Irwin Donovan.
Irwin Donovan. The vigorous and important City of . Muskogee claims as one of its representative lawyers and progressive young men of marked civic loyalty the popular citizen whose name initiates this paragraph and who had here maintained his residence since 1904, so that he became a member of the Oklahoma bar about three years prior to the admission of the state into the Union. In the general practice of his profession he has built up a substantial law business and his status as one of the able lawyers and highly esteemed citizens of Muskogee County well entitled him to specific recognition in this history of the state of his adoption,–a state in which he has found ample opportunity for earnest and fruitful service and achievement.
Mr. Donovan was born in the City of St. Louis. Missouri, on the 3d of August, 1879, and is a son of Joseph T. and Mary Lucy (Mahoney) Donovan, who became the parents of five sons and three daughters. Joseph T. Donovan has been a resident of the City of St. Louis from the time of his birth, and for a long period has there been successfully established in the real-estate business. His father, Daniel H. Donovan, was a native of Ireland and was a boy at the time of the family emigration from the fair old Emerald Isle to the United States, the family home having early been established in St. Louis, where Daniel H. was reared to manhood and where his father, Daniel Donovan, passed the remainder of his life. Daniel H. Donovan became collector of internal revenue for the port of St. Louis under the administration of President Buchanan and was otherwise prominent and influential as a citizen and man of affairs. Joseph T. Donovan was a gallant soldier of the Confederate service in the Civil war and though he is now of venerable age he is still actively identified with business interests in his native city, where he commands unequivocal popular esteem. As a young man he wedded Miss Mary Lucy Mahoney, who is now deceased. She was born in the City of Dubuque, Iowa, and was a daughter of Dennis A. Mahoney, who was for many years owner, editor and publisher of the Dubuque Telegraph and a leader in the activities of the democratic party in the Hawkeye State. He served as county sheriff and at the time of the Civil war he was his party’s candidate for member of Congress, his successful republican opponent having been the late Hon. William B. Allison, who long represented Iowa in the United States Senate. Mr.

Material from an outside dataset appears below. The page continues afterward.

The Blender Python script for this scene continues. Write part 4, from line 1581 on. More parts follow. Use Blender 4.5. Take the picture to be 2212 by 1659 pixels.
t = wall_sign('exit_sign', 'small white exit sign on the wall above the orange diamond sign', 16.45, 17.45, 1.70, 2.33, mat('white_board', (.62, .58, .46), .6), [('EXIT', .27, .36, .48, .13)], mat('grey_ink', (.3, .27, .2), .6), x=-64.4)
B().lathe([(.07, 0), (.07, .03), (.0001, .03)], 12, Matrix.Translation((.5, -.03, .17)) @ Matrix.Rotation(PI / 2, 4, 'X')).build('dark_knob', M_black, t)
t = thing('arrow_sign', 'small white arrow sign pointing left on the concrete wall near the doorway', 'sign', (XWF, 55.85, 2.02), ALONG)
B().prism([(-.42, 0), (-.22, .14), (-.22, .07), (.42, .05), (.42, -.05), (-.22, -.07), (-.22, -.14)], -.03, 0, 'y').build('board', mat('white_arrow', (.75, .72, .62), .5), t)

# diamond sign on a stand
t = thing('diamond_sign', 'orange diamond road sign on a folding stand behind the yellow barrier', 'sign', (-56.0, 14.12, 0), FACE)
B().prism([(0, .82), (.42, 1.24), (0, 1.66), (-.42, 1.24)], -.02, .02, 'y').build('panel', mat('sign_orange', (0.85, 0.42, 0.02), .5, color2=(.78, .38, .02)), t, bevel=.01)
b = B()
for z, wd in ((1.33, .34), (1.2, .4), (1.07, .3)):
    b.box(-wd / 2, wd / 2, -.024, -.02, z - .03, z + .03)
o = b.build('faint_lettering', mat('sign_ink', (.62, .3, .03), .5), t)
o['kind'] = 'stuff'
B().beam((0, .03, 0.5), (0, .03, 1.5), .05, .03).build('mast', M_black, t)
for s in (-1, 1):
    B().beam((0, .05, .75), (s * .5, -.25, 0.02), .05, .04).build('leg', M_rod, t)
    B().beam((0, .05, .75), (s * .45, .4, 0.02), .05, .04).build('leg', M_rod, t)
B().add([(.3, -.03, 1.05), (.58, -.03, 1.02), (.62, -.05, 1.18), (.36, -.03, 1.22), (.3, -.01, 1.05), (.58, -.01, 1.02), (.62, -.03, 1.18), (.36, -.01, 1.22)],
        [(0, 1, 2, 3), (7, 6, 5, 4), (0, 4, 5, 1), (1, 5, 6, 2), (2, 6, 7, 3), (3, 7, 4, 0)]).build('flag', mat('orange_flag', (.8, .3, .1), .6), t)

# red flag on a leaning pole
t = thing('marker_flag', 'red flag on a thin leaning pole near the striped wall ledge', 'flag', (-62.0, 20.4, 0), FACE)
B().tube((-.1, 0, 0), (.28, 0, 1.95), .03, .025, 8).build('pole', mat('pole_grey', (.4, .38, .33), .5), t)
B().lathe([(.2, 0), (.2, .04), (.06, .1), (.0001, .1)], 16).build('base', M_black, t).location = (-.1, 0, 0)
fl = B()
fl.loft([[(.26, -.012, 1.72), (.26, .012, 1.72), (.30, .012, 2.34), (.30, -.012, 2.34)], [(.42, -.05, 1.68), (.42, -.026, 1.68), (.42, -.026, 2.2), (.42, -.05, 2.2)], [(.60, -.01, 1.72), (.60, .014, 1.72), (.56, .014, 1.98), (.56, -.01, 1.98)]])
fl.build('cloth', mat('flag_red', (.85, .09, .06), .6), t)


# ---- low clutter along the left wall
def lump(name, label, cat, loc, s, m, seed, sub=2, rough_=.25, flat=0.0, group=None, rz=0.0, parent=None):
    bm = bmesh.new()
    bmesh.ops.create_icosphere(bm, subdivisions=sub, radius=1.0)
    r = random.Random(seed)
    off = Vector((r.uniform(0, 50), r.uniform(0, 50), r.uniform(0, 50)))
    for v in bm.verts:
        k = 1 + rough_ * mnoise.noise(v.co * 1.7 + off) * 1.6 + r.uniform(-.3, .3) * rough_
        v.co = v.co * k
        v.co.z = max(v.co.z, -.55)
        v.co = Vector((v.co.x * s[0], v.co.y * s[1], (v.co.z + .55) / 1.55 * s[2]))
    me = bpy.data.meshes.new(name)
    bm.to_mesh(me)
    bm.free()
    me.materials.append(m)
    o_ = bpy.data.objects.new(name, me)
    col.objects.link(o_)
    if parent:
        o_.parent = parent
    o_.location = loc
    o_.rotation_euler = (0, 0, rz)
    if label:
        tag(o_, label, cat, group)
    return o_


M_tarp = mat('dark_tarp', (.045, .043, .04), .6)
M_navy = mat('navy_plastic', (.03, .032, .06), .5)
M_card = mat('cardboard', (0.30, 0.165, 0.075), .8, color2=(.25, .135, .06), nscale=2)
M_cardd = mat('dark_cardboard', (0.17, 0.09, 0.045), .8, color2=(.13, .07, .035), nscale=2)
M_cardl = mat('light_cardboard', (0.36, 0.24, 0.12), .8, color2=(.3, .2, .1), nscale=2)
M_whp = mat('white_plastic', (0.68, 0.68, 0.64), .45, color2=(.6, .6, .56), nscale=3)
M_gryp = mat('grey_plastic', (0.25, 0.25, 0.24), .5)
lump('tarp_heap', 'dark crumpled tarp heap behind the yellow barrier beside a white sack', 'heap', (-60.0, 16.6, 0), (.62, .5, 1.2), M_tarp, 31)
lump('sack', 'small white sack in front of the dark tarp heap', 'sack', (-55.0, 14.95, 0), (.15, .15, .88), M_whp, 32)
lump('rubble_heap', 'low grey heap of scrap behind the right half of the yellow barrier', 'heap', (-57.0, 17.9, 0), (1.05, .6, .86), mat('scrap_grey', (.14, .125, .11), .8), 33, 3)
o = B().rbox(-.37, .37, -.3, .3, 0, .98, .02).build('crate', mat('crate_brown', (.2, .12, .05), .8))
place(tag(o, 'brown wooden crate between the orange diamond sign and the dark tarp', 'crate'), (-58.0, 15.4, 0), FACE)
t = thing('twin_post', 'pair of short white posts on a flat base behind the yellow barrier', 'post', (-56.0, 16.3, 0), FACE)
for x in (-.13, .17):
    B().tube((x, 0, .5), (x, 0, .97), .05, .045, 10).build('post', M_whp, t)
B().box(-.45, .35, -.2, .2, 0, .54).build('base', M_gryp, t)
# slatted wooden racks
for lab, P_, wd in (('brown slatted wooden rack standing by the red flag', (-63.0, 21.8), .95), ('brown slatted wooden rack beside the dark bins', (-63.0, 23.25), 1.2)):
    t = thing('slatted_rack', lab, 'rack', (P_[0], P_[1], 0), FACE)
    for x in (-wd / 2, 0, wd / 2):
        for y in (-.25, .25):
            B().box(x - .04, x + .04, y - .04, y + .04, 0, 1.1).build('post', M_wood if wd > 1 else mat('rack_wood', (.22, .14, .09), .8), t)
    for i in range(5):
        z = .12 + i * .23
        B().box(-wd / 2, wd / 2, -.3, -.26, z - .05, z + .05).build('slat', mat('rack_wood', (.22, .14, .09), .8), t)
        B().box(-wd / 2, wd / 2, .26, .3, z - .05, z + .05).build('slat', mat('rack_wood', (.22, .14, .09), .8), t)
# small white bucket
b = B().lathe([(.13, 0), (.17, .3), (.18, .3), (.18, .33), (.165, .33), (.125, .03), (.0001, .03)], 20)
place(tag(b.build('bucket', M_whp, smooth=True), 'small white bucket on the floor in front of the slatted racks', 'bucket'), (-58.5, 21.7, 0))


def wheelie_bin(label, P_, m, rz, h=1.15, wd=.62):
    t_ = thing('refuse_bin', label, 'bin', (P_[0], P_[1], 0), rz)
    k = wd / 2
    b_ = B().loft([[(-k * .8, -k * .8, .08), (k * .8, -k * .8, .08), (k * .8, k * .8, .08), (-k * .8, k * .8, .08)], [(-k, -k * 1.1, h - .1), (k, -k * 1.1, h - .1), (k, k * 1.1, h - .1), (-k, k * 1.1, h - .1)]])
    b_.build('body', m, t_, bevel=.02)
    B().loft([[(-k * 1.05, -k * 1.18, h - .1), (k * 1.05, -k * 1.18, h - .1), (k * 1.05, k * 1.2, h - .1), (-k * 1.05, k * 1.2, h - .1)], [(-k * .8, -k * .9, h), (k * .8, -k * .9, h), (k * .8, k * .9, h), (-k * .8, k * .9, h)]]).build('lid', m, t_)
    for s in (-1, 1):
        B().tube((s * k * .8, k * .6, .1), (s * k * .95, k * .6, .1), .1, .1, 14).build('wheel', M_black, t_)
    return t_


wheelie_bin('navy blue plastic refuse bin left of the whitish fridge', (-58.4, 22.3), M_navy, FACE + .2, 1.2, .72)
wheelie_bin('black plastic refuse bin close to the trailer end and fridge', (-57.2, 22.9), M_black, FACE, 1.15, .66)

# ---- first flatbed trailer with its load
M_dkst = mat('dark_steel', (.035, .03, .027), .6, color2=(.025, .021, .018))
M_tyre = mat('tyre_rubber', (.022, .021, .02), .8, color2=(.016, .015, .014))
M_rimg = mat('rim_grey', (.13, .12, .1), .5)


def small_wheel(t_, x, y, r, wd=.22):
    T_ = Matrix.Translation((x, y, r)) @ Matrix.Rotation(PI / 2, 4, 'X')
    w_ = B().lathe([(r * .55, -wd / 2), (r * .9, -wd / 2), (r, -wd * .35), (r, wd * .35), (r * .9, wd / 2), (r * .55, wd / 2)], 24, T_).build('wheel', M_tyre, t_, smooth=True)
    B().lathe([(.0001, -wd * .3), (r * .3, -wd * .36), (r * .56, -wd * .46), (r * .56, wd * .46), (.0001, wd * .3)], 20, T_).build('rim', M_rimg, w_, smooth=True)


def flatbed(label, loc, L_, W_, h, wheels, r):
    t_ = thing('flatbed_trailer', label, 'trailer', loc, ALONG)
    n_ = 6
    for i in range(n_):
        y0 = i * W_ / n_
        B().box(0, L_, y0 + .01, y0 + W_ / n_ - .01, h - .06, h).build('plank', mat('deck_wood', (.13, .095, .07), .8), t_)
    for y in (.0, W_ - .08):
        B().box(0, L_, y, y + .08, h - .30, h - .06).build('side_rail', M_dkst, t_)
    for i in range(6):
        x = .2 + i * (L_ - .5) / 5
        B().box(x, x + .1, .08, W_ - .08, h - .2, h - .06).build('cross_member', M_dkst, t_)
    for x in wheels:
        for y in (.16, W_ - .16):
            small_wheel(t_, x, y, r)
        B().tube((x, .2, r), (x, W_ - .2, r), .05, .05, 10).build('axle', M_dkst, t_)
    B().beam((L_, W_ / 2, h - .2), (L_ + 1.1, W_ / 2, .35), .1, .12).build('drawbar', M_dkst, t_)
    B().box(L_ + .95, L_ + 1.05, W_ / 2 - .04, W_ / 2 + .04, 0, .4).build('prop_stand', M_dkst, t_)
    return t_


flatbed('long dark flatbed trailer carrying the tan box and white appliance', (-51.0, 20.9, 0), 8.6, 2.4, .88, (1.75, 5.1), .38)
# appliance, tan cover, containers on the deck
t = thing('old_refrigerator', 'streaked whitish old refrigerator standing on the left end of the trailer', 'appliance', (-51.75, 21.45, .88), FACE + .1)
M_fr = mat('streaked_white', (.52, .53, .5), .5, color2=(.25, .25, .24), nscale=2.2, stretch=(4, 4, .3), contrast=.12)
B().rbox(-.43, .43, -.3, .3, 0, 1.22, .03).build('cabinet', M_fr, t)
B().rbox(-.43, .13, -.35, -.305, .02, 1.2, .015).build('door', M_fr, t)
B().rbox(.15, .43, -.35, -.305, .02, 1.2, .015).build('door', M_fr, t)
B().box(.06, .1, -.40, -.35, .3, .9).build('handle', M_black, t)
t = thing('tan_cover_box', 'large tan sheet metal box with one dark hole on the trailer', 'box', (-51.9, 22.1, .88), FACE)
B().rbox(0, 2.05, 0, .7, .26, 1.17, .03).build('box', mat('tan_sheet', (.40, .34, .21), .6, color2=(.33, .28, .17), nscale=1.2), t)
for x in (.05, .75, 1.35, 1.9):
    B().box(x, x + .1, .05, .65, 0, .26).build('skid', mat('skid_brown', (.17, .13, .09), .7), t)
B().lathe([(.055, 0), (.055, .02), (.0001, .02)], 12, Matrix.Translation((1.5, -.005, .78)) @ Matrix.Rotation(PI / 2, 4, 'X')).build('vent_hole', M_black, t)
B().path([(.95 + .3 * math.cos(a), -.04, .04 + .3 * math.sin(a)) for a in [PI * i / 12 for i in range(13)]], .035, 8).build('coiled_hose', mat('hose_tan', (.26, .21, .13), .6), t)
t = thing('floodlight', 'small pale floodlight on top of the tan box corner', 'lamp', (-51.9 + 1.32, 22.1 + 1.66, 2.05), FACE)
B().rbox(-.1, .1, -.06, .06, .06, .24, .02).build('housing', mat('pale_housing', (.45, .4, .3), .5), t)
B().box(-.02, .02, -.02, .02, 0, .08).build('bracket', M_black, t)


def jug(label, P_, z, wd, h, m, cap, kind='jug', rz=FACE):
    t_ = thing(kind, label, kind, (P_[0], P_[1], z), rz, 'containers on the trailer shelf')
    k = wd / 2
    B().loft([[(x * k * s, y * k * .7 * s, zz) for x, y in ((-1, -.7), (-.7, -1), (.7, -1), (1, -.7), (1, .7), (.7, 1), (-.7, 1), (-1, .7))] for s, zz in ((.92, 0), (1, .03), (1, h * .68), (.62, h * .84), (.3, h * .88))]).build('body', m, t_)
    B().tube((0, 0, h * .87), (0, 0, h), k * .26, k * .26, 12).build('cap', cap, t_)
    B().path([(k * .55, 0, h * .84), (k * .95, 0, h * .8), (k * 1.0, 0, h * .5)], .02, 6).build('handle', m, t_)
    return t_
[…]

Mahoney was a native of Ireland and was a man of specially alert mentality and fine intellectual powers.
Mr. Donovan acquired his early education in the preparatory school known as Smith Academy, affiliated with Washington University at St. Louis. After completing a two years’ academic course in Cornell University, at Ithaca, New York, Mr. Donovan returned to his native city and entered the St. Louis Law School, the law department of Washington University. In this excellent institution he was graduated as a member of the class of 1901 and from the same he received his degree of Bachelor of Laws. He was forthwith admitted to the Missouri bar, and for the ensuing three years he was engaged in the work of his profession in St. Louis. He then, in 1904, came to Muskogee, Oklahoma Territory, in the capacity of law clerk for the Dawes Commission in its association with the affairs and interests of the Indians of the Five Civilized Tribes, as they are familiarly designated. Of this position Mr. Donovan continued the efficient incumbent two years and he then engaged in the general practice of law at Muskogee, where he has built up and controls a law business of broad scope and important order and where he has proved himself a resourceful trial lawyer as well as a well fortified counselor. As attorney for the Oklahoma State School Land Department, Mr. Donovan passed judgment on titles to lands offered as security for loans from the school funds of the state during the first two years of the administration of Governor Haskell. While his practice has been of general order it has been principally in the department of civil practice, with special attention given to real-estate law and as representative of important oil and gas corporations operating in the Oklahoma fields. He holds membership in the Oklahoma State Bar Association and the Muskogee County Bar Association, is a stalwart and effective advocate of the principles of the democratic party, is affiliated with the Knights of Columbus and the Benevolent and Protective Order of Elks, and both he and his wife are communicants of the Catholic Church.
In 1903 was solemnized the marriage of Mr. Donovan to Miss Laura Virginia Edwards, daughter of Major John N. Edwards, who was for many years editor of the Kansas City Times and who was a distinguished soldier and officer of the Confederacy in the Civil war. The major was the author of a number of volumes touching the period of the war between the North and the South, and one of these which received specially wide circulation was entitled “Shelby and His Men.” Mr. and Mrs. Donovan have no children.